An optical and spectroscopic study of laser-induced sparks to determine available ignition energy

Abstract

This work conducts an optical and spectroscopic study of laser-induced sparks created in air. It is aimedat determining the minimum ignition energy associated with laser spark ignition. Gas breakdown was produced using a single-mode, Q-switched Nd:YAG laser. It produced a 0.6 cm diameter beam at a wavelength of 1064 nm with a 5.5 ns pulse duration. The beam deflection and the absolute two-line intensity ratio techniques were used for measuring the spark expansion and temperature. The results were used to determine the shock propagation energy, the radiation energy losses, and the energy of the hot gas that is left over after the shock has been propagated away.
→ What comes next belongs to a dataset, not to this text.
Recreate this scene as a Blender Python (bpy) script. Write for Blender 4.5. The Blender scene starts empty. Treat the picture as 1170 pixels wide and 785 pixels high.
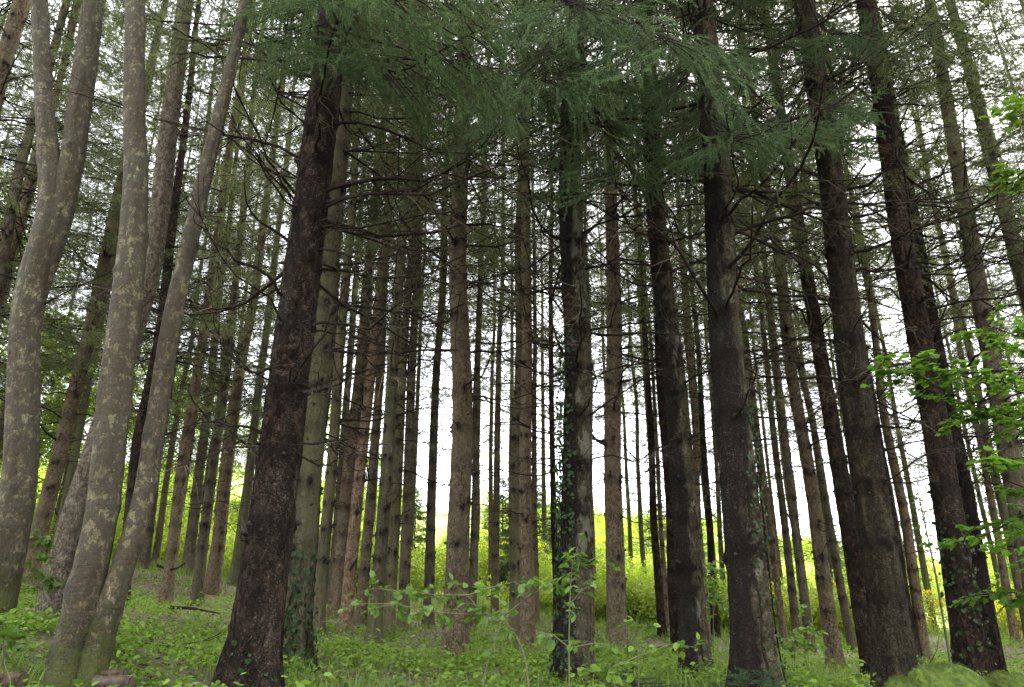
import bpy, math, random
import numpy as np
from mathutils import Vector, Matrix, Quaternion

random.seed(7)
rng = np.random.default_rng(7)
scene = bpy.context.scene
C = scene.collection

# ------------------------------------------------------------------ camera, sky, sun, exposure
PITCH = math.radians(20)
F = 851.0                                   # focal length in pixels of the 1170 px wide photograph
CAM_Z = 1.6
cam_data = bpy.data.cameras.new('camera')
cam_data.sensor_width = 36
cam_data.lens = 36 * F / 1170
cam_data.clip_start = 0.05
cam_data.clip_end = 2000
cam = bpy.data.objects.new('camera', cam_data)
C.objects.link(cam)
cam.location = (0, 0, CAM_Z)
cam.rotation_euler = (math.pi / 2 + PITCH, 0, 0)
scene.camera = cam

SUN_EL, SUN_AZ = 50, 32                    # degrees; azimuth clockwise from +Y (the view direction)
world = bpy.data.worlds.new('World')
scene.world = world
world.use_nodes = True
wn, wl = world.node_tree.nodes, world.node_tree.links
bg = wn['Background']
sky = wn.new('ShaderNodeTexSky')
sky.sky_type = 'NISHITA'
sky.sun_disc = False
sky.sun_elevation = math.radians(SUN_EL)
sky.sun_rotation = math.radians(SUN_AZ)
sky.air_density = 1.0
sky.dust_density = 4.0
mixw = wn.new('ShaderNodeMix'); mixw.data_type = 'RGBA'
mixw.inputs[0].default_value = 0.8          # a closed white cloud layer over the blue
wl.new(sky.outputs[0], mixw.inputs[6])
mixw.inputs[7].default_value = (12.5, 12.8, 13.2, 1)
wl.new(mixw.outputs[2], bg.inputs['Color'])
bg.inputs['Strength'].default_value = 0.12

sun_data = bpy.data.lights.new('sun', 'SUN')
sun_data.energy = 5.0
sun_data.angle = math.radians(20)
sun_data.color = (1.0, 0.95, 0.86)
sun = bpy.data.objects.new('sun', sun_data)
C.objects.link(sun)
sd = Vector((math.sin(math.radians(SUN_AZ)) * math.cos(math.radians(SUN_EL)),
             math.cos(math.radians(SUN_AZ)) * math.cos(math.radians(SUN_EL)),
             math.sin(math.radians(SUN_EL))))
sun.rotation_euler = sd.to_track_quat('Z', 'Y').to_euler()
sun.location = sd * 60

scene.view_settings.view_transform = 'Standard'
scene.view_settings.look = 'None'
scene.view_settings.gamma = 1
scene.view_settings.use_curve_mapping = False
scene.view_settings.exposure = 2.05
scene.render.engine = 'CYCLES'
scene.cycles.max_bounces = 5
scene.cycles.diffuse_bounces = 3
scene.cycles.glossy_bounces = 2
scene.cycles.transmission_bounces = 3
scene.cycles.use_denoising = True
scene.cycles.caustics_reflective = False
scene.cycles.caustics_refractive = False

_c, _s = math.cos(PITCH), math.sin(PITCH)
def at(u, v, Y):
    """the point of the vertical plane at distance Y that the photograph shows at pixel (u, v)"""
    x, y = (u - 585) / F, (392.5 - v) / F
    dy, dz = _c - y * _s, _s + y * _c
    t = Y / dy
    return np.array((x * t, Y, CAM_Z + dz * t))
def px_size(w, v, Y):
    y = (392.5 - v) / F
    return w / F * Y / (_c - y * _s)

# ------------------------------------------------------------------ mesh helpers
class MB:
    def __init__(self):
        self.v, self.q, self.t, self.mq, self.mt, self.n = [], [], [], [], [], 0
        self.attr = []
    def add(self, v, q=None, t=None, mat=0, attr=None):
        v = np.asarray(v, dtype=np.float32).reshape(-1, 3)
        if q is not None and len(q):
            q = np.asarray(q, dtype=np.int32).reshape(-1, 4)
            self.q.append(q + self.n); self.mq.append(np.full(len(q), mat, np.int32))
        if t is not None and len(t):
            t = np.asarray(t, dtype=np.int32).reshape(-1, 3)
            self.t.append(t + self.n); self.mt.append(np.full(len(t), mat, np.int32))
        self.v.append(v); self.n += len(v)
        self.attr.append(np.zeros(len(v), np.float32) if attr is None else np.asarray(attr, np.float32))
    def mesh(self, name, mats, smooth=True, attr_name=None):
        me = bpy.data.meshes.new(name)
        v = np.concatenate(self.v)
        q = np.concatenate(self.q) if self.q else np.zeros((0, 4), np.int32)
        t = np.concatenate(self.t) if self.t else np.zeros((0, 3), np.int32)
        mi = np.concatenate(self.mq + self.mt) if (self.mq or self.mt) else np.zeros(0, np.int32)
        me.vertices.add(len(v)); me.vertices.foreach_set('co', v.ravel())
        loops = np.concatenate([q.ravel(), t.ravel()])
        me.loops.add(len(loops)); me.loops.foreach_set('vertex_index', loops)
        starts = np.concatenate([np.arange(len(q)) * 4, len(q) * 4 + np.arange(len(t)) * 3])
        me.polygons.add(len(starts)); me.polygons.foreach_set('loop_start', starts.astype(np.int32))
        me.polygons.foreach_set('material_index', mi)
        me.polygons.foreach_set('use_smooth', np.full(len(starts), smooth))
        for m in mats: me.materials.append(m)
        if attr_name:
            a = me.attributes.new(attr_name, 'FLOAT', 'POINT')
            a.data.foreach_set('value', np.concatenate(self.attr))
        me.update()
        return me

def norm(a):
    return a / np.maximum(np.linalg.norm(a, axis=-1, keepdims=True), 1e-9)

def tubes(mb, P, R, ns, mat=0):
    """P (n,k,3) centre lines, R (n,k) radii -> n closed tubes of ns sides"""
    P = np.asarray(P, float); R = np.asarray(R, float)
    if P.ndim == 2: P, R = P[None], R[None]
    n, k, _ = P.shape
    T = norm(np.gradient(P, axis=1))
    ref = np.where(np.abs(T[:, :1, 2:3]) > 0.8, np.array([1., 0, 0]), np.array([0, 0, 1.]))
    A = norm(np.cross(T, np.broadcast_to(ref, T.shape)))
    B = np.cross(T, A)
    th = np.arange(ns) / ns * 2 * np.pi
    V = P[:, :, None] + R[:, :, None, None] * (A[:, :, None] * np.cos(th)[:, None] + B[:, :, None] * np.sin(th)[:, None])
    i = np.arange(k - 1)[:, None] * ns; j = np.arange(ns)[None]; j2 = (j + 1) % ns
    q = np.stack([i + j, i + j2, i + ns + j2, i + ns + j], -1).reshape(-1, 4)
    q = (np.arange(n)[:, None, None] * k * ns + q[None]).reshape(-1, 4)
    mb.add(V.reshape(-1, 3), q=q, mat=mat)

def leaves(mb, P, D, N, L, W, mat=0, fold=0.25, shape='oval'):
    """flat leaves: base P, direction D, surface normal N, length L, width W"""
    D = norm(D); S = norm(np.cross(D, N)); N = np.cross(S, D)
    L = np.asarray(L)[:, None]; W = np.asarray(W)[:, None]
    n = len(P)
    if shape == 'diamond':
        pts = [(0, 0), (.45, .5), (1, 0), (.45, -.5)]
        faces = [(0, 1, 2, 3)]; tris = None
    elif shape == 'oval':
        pts = [(0, 0), (.22, .42), (.62, .46), (1.0, 0), (.62, -.46), (.22, -.42)]
        faces = [(0, 1, 2, 3), (0, 3, 4, 5)]; tris = None
    elif shape == 'lobed':
        pts = [(0, 0), (.02, .30), (.22, .56), (.42, .42), (.66, .52), (.76, .26), (1.0, 0),
               (.76, -.26), (.66, -.52), (.42, -.42), (.22, -.56), (.02, -.30)]
        faces = None
        tris = [(0, a, a + 1) for a in range(1, 11)]
    V = []
    for a, b in pts:
        z = abs(b) * fold * W - 0.25 * (a ** 2) * fold * L
        V.append(P + D * (a * L) + S * (b * W) + N * z)
    V = np.stack(V, 1).reshape(-1, 3)
    off = np.arange(n)[:, None, None] * len(pts)
    q = (off + np.array(faces)[None]).reshape(-1, 4) if faces else None
    t = (off + np.array(tris)[None]).reshape(-1, 3) if tris else None
    mb.add(V, q=q, t=t, mat=mat)

def needles(mb, A, B, per_m, ln, w, mat=0, flat=0.0, spread=1.0):
    """needle triangles along the twig segments A->B"""
    d = B - A; ll = np.linalg.norm(d, axis=1)
    cnt = np.maximum(1, np.round(ll * per_m + rng.random(len(ll)) - .5)).astype(int)
    idx = np.repeat(np.arange(len(A)), cnt)
    m = len(idx)
    p = A[idx] + d[idx] * rng.random(m)[:, None]
    t = norm(d)[idx]
    r = rng.normal(size=(m, 3)); r[:, 2] *= (1 - flat)
    r = norm(r - t * np.sum(r * t, 1, keepdims=True))
    dirs = norm(t * rng.uniform(.35, .9, m)[:, None] + r * spread)
    l = ln * rng.uniform(.7, 1.2, m)[:, None]
    wd = norm(np.cross(dirs, rng.normal(size=(m, 3)))) * w
    V = np.stack([p - wd * .5, p + wd * .5, p + dirs * l], 1).reshape(-1, 3)
    mb.add(V, t=np.arange(m * 3).reshape(-1, 3), mat=mat)

def link(name, me, parent=None):
    o = bpy.data.objects.new(name, me)
    C.objects.link(o)
    if parent: o.parent = parent
    return o
def tag(o, label=None, cat=None, group=None, kind=None):
    if label: o['label'] = label
    if cat: o['category'] = cat
    if group: o['group'] = group
    if kind: o['kind'] = kind
    return o
def empty(name, loc, rot=None):
    o = bpy.data.objects.new(name, None)
    o.empty_display_size = .2
    C.objects.link(o); o.location = loc
    if rot is not None:
        o.rotation_mode = 'QUATERNION'; o.rotation_quaternion = rot
    return o

def vnoise(x, y, seed=0):
    """smooth value noise on arrays"""
    x = np.asarray(x, float); y = np.asarray(y, float)
    xi, yi = np.floor(x).astype(np.int64), np.floor(y).astype(np.int64)
    fx, fy = x - xi, y - yi
    fx = fx * fx * (3 - 2 * fx); fy = fy * fy * (3 - 2 * fy)
    def h(a, b):
        z = (a * 374761393 + b * 668265263 + seed * 974634541) & 0x7fffffff
        z = ((z ^ (z >> 13)) * 1274126177) & 0x7fffffff
        return ((z ^ (z >> 16)) & 0xffff) / 65535.0
    return (h(xi, yi) * (1 - fx) + h(xi + 1, yi) * fx) * (1 - fy) + (h(xi, yi + 1) * (1 - fx) + h(xi + 1, yi + 1) * fx) * fy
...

With spark energies ranging from 15 to 50 mJ, we found that the shock energy was from approximately 70% to 51%, the radiation energy losses were from 22% to 34%, and the energy of the remaining hot gas was about 7% to 8% of the spark total energy. As far as ignition is concerned, the shock propagation and the radiation energies are wasted. The energy of the hot gas is the energy source that causes ignition. Thus, within the limits of error of the present measurements and calculations, the ignition energy obtained by the laser spark ignition does not differ greatly from that obtained by the electric spark ignition as has been reported.